From the Executive Editor
Have your cake and eat it, too!
Cate Dewey, DVM, MSc, PhD
Authors often tell us that they can hardly recognize their final manuscript published in the Journal of Swine Health and Production (JSHAP) as the one they originally sent in for review. It is principally thanks to Dr Judi Bell, our associate editor, who helps authors edit and polish the document so their message is clear. The peer-review process also prompts substantial changes in many manuscripts. The authors may have not provided sufficient detail in the materials and methods section for the reader to completely understand how the study was conducted. Perhaps the random allocation of pigs to treatment was not described or how and why pigs were withdrawn from the study was omitted. Frequently, authors do not fully describe the statistical analyses – for example, whether the study was done at the pig or the pen level, what model was used, what co-variables were included in the model, and how the final model was evaluated.
The authors may over-extrapolate their results. It is human nature to believe the results of a study are significant and answer broad industry questions. However, we have to be very careful to limit the discussion and implications within the confines of the scope of the study. At times, the writing is just unclear. I recently received the peer reviewers’ comments on one of my own submissions. Both reviewers had serious concerns about one paragraph in the discussion. When I re-read the paragraph, the problem was obvious. I was trying to include too many ideas in a short number of sentences. It was hard to understand the focal point of the paragraph. The edited paragraph is now completely changed.
Each autumn, Karen Richardson is contacted by eager veterinary students wanting to discuss the abstract they are asked to submit for the proceedings book for the annual AASV meeting. Their question is this: “If I publish an abstract in the AASV proceedings book, will I still be eligible to publish in JSHAP ?” My answer is “yes.”
I am confident that the abstract and a published, peer-reviewed manuscript will not be the same, even if they are based on the same study. To begin with, an abstract often summarizes preliminary results and may include only a subset of the final data. The abstract may not include sufficient detail in the materials and methods section for the reader to reproduce the study exactly. When we read the abstract, we often make assumptions about what was done and then hope the results and conclusions are valid. Ideally, a peer-reviewed manuscript is written so that the reader can completely reproduce the scientific study.
I think that students, and indeed all persons who give presentations at the AASV conference, should include an abstract in the proceedings book. It is a good source of information during the conference and provides a reference when the members return home. It may be the readers’ only access to that information until the peer-reviewed manuscript is published. However, ultimately, the scientific material needs to undergo the scrutiny of a team of reviewers.

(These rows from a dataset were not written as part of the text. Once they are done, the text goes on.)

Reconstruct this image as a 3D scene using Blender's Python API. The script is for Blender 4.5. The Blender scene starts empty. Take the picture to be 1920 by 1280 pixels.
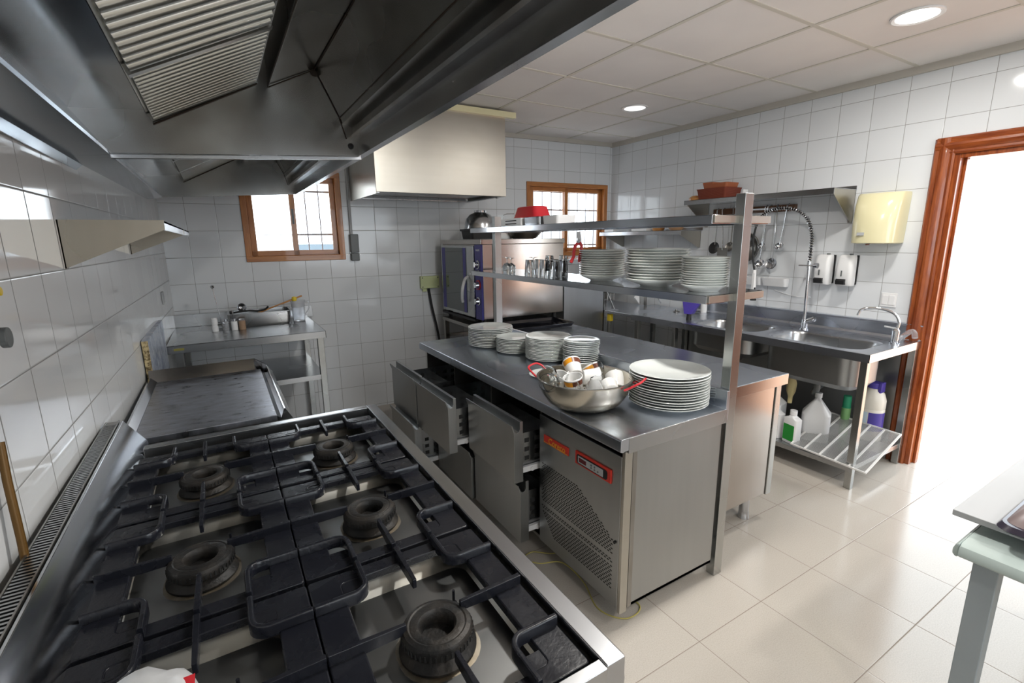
import bpy, math, random
from mathutils import Vector, Matrix
random.seed(7)
sc = bpy.context.scene
C = sc.collection
PI = math.pi
R = math.radians

# ------------------------------------------------------------ camera
cam_d = bpy.data.cameras.new('camera'); cam = bpy.data.objects.new('camera', cam_d); C.objects.link(cam)
FPX = 903.3
cam_d.sensor_width = 36.0; cam_d.lens = FPX / 1920 * 36.0; cam_d.clip_start = 0.02; cam_d.clip_end = 100
yaw, pit, rol = R(30.97), R(11.99), R(-0.715)
fwd = Vector((math.sin(yaw)*math.cos(pit), math.cos(yaw)*math.cos(pit), -math.sin(pit)))
rt = Vector((math.cos(yaw), -math.sin(yaw), 0)); up = rt.cross(fwd)
r2 = math.cos(rol)*rt + math.sin(rol)*up; u2 = -math.sin(rol)*rt + math.cos(rol)*up
mw = Matrix((( r2.x, u2.x, -fwd.x, 0), (r2.y, u2.y, -fwd.y, 0), (r2.z, u2.z, -fwd.z, 1.53), (0, 0, 0, 1)))
cam.matrix_world = mw
sc.camera = cam

# ------------------------------------------------------------ light and exposure
sc.view_settings.view_transform = 'Standard'; sc.view_settings.look = 'None'
sc.view_settings.gamma = 1.0; sc.view_settings.use_curve_mapping = False
sc.view_settings.exposure = 0.16
w = bpy.data.worlds.new('world'); sc.world = w; w.use_nodes = True
bg = w.node_tree.nodes['Background']; bg.inputs[0].default_value = (0.86, 0.94, 1.0, 1); bg.inputs[1].default_value = 5.0
def portal(loc, rot, sx, sy):
    l = bpy.data.lights.new('daylight_portal', 'AREA'); l.shape = 'RECTANGLE'; l.size = sx; l.size_y = sy
    l.cycles.is_portal = True
    o = bpy.data.objects.new('daylight_portal', l); C.objects.link(o); o.location = loc; o.rotation_euler = rot
portal((4.02, 0.76, 1.02), (0, R(90), 0), 1.95, 0.9)
portal((0.58, 4.56, 1.72), (R(-90), 0, R(-3.26)), 0.72, 0.72)
portal((1.55, -2.46, 1.6), (R(90), 0, 0), 2.3, 1.3)  # portal of the added rear fill window
portal((3.30, 4.42, 1.72), (R(-90), 0, R(-3.26)), 1.0, 0.72)

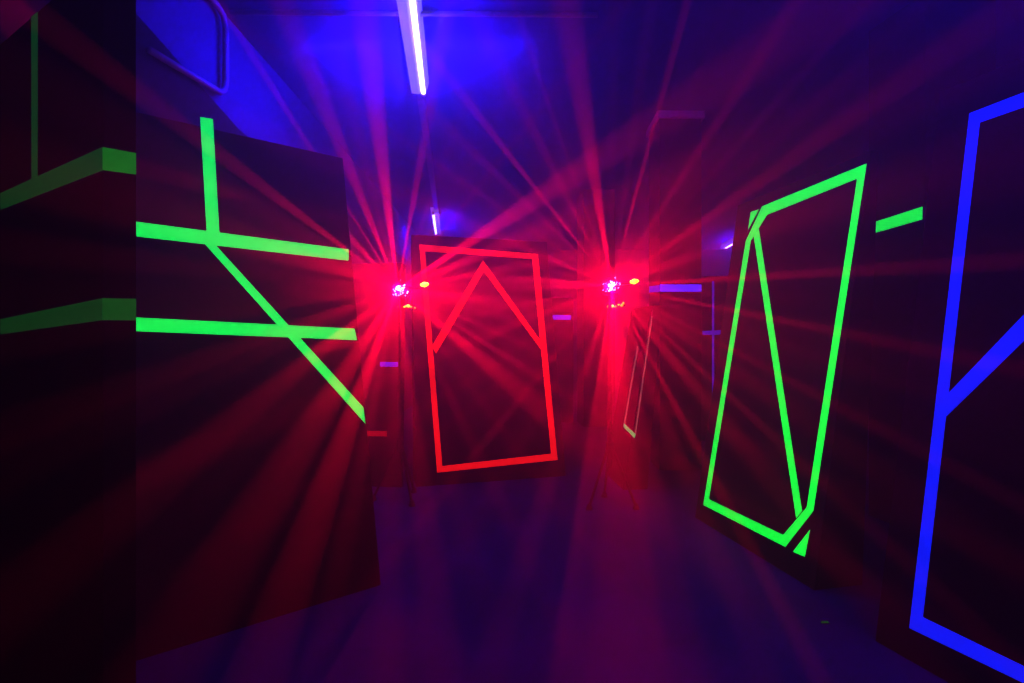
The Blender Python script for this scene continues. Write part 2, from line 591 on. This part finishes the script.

Before I became editor of JSHAP, it was my journal of choice for publishing my own research work. It was the only journal that I was confident would be read by swine practitioners and applied researchers. If I wanted my research results to be used in the “real world,” I believed that JSHAP was the place to publish. I still do. However, I also think that it is a conflict of interest to publish my own first-author papers in this journal. Therefore, I find other journals that I hope are read or accessed by my chosen audience. I did have the experience of being “stung” by having a student publish an abstract in the AASV proceedings. I subsequently attempted to publish the same study in a peer-reviewed journal. The editor of that journal told me that he would reject my paper because I had already published in the AASV proceedings. Fortunately, the AASV abstract was based on a smaller data set and did not include all of the analyses in the final paper. From this experience, I learned to live by the adage “When in doubt – leave something out.” That is the advice I give hesitant veterinary students. I encourage them to publish their abstract in the AASV proceedings, but to be sure that some significant part of the results is not included in the abstract. By following this system, they will always have something novel to offer to the editor.
Are we doing a disservice to the members of the AASV by publishing research work in the proceedings book and then later in JSHAP ? I do not think so. A scientific manuscript that undergoes the scrutiny of several peer reviewers and a member of our editorial board and then is edited by Dr Judi Bell will be enhanced. If it were not for the list of authors and the title, you may not recognize it as the same study!